**Stated goal:**
Reproduce exactly, with no other output, every line of the data below from the line containing "if dn > .3: paint(P, WF, k=min(1, 0.15" to the end, inclusive.

══════

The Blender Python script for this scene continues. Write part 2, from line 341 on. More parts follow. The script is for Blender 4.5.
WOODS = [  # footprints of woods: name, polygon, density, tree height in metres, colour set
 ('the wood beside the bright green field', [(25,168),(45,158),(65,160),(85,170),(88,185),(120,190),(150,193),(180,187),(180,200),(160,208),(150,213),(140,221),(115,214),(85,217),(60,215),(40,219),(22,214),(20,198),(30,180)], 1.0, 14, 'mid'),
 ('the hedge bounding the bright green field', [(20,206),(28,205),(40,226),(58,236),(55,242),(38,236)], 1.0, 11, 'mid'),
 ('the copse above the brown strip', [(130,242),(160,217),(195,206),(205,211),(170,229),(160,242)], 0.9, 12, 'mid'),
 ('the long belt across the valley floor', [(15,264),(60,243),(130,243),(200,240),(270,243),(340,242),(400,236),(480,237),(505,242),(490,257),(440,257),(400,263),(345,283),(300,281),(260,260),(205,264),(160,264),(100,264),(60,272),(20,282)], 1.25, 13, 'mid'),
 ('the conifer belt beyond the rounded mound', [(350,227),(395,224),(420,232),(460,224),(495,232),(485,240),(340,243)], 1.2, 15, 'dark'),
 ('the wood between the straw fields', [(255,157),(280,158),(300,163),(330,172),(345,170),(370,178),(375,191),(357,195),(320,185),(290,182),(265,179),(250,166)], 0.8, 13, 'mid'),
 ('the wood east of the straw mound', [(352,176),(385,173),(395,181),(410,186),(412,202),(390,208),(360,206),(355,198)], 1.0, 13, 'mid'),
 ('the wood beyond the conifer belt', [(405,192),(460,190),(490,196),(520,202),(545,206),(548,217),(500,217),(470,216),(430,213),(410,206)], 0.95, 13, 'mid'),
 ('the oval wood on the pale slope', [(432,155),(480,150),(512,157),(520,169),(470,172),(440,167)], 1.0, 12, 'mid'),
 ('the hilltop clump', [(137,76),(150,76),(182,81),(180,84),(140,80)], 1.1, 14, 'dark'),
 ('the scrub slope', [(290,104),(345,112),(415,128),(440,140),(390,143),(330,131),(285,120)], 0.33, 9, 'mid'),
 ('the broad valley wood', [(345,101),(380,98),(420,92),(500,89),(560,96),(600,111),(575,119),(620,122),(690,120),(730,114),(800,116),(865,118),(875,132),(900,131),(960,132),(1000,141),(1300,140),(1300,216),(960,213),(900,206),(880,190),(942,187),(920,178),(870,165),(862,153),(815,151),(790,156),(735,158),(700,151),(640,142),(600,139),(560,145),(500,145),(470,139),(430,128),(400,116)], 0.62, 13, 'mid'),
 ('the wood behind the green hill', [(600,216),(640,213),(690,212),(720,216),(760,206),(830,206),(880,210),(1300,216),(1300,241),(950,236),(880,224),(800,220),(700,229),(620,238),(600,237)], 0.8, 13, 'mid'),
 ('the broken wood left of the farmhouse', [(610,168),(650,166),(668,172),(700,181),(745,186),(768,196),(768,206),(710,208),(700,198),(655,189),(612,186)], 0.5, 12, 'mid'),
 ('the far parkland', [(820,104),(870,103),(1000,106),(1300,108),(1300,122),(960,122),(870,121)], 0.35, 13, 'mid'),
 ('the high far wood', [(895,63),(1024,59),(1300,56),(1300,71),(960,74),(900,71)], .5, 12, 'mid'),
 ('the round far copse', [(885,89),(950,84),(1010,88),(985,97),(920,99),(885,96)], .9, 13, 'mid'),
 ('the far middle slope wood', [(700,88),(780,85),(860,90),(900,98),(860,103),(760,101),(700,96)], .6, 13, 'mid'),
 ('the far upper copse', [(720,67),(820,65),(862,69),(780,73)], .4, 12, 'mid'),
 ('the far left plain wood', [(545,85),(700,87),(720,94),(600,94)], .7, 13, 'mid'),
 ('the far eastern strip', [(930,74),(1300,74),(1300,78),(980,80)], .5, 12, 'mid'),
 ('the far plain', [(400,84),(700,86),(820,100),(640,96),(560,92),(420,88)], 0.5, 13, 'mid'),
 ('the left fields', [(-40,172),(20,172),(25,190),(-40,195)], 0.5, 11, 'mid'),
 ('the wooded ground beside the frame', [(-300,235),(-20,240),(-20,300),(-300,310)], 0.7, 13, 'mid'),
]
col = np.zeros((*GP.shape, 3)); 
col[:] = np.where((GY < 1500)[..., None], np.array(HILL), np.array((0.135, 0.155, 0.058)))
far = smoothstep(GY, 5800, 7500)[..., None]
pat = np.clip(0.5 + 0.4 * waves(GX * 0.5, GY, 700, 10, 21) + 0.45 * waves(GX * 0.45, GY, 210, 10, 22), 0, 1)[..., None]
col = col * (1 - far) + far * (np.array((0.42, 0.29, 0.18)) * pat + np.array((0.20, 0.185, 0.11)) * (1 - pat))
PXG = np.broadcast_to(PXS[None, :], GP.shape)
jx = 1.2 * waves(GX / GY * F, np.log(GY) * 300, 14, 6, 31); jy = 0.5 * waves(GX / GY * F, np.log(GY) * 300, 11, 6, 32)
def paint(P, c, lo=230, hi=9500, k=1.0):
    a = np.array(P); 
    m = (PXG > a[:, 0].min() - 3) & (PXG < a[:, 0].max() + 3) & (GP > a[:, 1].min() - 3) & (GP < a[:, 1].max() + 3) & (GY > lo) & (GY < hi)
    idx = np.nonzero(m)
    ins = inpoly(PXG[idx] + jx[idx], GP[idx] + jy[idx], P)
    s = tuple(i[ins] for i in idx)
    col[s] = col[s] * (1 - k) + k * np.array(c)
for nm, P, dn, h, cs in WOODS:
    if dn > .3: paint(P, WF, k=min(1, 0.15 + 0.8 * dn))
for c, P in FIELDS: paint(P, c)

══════

**Correct response:**
    if dn > .3: paint(P, WF, k=min(1, 0.15 + 0.8 * dn))
for c, P in FIELDS: paint(P, c)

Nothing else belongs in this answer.